Woher aber kommt denn jetzt ihre Leidenschaft für dieses Hobby? «Ich war schon immer sehr tierliebend», erzählt Pegoraro in ihrer Stube und krault Hund Benji, der ihr grade wieder seinen Plüsch-Eisbären vorbeigebracht hat. «Ich wollte ursprünglich Tierärztin werden.» Ein Plan, von dem ihre Eltern gar nichts gehalten hätten, erzählt die Doktorin der Jurisprudenz. Um sogleich nachzuschicken: «Ich bin gerne Anwältin, so ist es nicht!» Andernfalls hätte sie sich nach der politischen Karriere nicht nochmals in den Anwaltsberuf begeben.
Ebenfalls in den Teenagerjahren habe sie aber auch die Fotografie fasziniert, und sie sei mit einer der bezahlbaren Mamiya-Spiegelreflexkamera mit Wechselobjektiven – «zum draufschrauben. Nix Bajonett-Verschluss!» – unterwegs gewesen und habe schon damals vielfach Tiere fotografiert. «Die Bilder habe ich dann in der Dunkelkammer unseres Nachbarn entwickeln dürfen.»
Nächstes Ziel: Indien
Mit Studium, Beruf, Familie und Politik sei die Fotografie aber so weit verdrängt worden, dass sie sich nicht mehr mit dem Stand der Technik auseinandergesetzt habe. «Mein Mann und ich sind leidenschaftliche Taucher. Klar, habe ich auf unseren Ferienreisen jeweils auch mit einer kleinen Unterwasserkamera hantiert.» Den Anschluss an die alte Fotoleidenschaft habe sie damit aber nicht wirklich gefunden.
Das hat sich mit der kleinen, handlichen Systemkamera mit Vollformatsensor und 50 Megapixel Auflösung von Sony und mit den leichten, lichtstarken Objektiven radikal geändert. So sehr, dass sie mit ihrer Ausrüstung nun gezielt Reisen nach Spitzbergen in Norwegen, die Hudson-Bay in Kanada, in den brasilianischen Pantanal, nach Südafrika oder in zahlreiche andere Länder auf dem Kontinent unternimmt. Im kommenden Jahr stehen Alaska und Indien auf der Liste.

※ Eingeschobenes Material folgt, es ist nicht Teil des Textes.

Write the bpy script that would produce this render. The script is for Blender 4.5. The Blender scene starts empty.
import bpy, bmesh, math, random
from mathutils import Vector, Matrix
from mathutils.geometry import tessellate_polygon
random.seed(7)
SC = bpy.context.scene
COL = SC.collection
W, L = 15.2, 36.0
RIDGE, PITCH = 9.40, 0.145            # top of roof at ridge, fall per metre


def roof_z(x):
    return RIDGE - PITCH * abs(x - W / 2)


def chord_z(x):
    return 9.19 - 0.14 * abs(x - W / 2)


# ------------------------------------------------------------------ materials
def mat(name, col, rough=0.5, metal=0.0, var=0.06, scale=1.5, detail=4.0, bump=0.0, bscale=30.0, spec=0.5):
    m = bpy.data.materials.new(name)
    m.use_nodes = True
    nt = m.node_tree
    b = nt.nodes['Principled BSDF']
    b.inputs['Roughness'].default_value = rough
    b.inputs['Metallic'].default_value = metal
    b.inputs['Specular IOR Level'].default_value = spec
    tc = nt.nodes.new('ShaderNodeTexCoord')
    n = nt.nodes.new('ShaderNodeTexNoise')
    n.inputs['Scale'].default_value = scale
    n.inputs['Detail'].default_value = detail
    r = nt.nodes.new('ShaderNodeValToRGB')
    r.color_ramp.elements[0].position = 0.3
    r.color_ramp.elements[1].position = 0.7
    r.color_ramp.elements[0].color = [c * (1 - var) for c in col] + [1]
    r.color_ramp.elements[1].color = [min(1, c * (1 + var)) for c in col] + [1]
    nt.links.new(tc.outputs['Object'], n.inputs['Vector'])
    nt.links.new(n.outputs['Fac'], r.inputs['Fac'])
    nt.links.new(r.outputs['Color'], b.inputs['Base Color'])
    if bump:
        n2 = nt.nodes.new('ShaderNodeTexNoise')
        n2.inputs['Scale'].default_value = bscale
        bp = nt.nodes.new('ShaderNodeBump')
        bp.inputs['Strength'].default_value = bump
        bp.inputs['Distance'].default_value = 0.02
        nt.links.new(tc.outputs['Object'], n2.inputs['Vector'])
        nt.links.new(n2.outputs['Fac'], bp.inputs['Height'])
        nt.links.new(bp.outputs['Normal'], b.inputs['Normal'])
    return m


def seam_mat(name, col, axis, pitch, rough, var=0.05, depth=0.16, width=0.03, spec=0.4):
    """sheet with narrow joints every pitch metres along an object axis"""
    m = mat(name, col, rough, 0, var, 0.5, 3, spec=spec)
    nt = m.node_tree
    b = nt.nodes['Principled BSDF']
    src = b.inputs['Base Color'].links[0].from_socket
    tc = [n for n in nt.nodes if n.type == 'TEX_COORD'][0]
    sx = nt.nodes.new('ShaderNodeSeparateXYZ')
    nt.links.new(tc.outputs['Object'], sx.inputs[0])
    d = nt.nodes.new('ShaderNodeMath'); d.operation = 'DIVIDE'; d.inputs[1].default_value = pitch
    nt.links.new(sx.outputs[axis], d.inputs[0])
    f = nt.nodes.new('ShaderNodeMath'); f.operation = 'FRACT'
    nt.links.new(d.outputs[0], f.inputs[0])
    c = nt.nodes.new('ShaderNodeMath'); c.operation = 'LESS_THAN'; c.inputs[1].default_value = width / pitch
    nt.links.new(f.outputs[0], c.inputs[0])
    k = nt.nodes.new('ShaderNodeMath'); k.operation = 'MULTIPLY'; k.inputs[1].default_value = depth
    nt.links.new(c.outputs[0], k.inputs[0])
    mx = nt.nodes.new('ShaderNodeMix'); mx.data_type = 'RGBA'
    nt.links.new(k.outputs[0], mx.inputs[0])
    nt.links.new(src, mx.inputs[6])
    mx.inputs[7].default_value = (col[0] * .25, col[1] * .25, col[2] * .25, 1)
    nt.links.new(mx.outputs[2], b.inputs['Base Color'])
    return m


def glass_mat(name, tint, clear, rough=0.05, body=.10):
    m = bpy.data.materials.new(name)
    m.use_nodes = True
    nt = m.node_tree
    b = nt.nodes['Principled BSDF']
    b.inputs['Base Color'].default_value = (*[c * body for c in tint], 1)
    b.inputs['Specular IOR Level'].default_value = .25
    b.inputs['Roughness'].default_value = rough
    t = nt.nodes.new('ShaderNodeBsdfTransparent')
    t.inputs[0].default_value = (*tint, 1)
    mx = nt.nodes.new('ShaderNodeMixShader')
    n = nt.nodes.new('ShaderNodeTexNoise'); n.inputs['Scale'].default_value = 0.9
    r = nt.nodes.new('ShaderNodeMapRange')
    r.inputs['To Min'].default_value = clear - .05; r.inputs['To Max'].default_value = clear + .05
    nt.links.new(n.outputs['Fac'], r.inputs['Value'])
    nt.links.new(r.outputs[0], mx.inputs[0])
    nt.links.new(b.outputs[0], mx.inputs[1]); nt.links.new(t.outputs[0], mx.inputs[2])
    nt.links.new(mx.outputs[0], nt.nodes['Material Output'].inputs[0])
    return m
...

Und was sind die Tiere, die sie dort fotografieren möchte? «Tiger … Es gibt dort Reservate, wo man sie in freier Wildbahn erleben kann …» Was aber macht Sabine Pegoraro in der Freizeit, wenn sie nicht auf Reisen ist? Fotografieren natürlich: Das kann man nämlich auch direkt vor der Haustür, wie ihre faszinierenden Gämsenporträts aus Pfeffingen zeigen.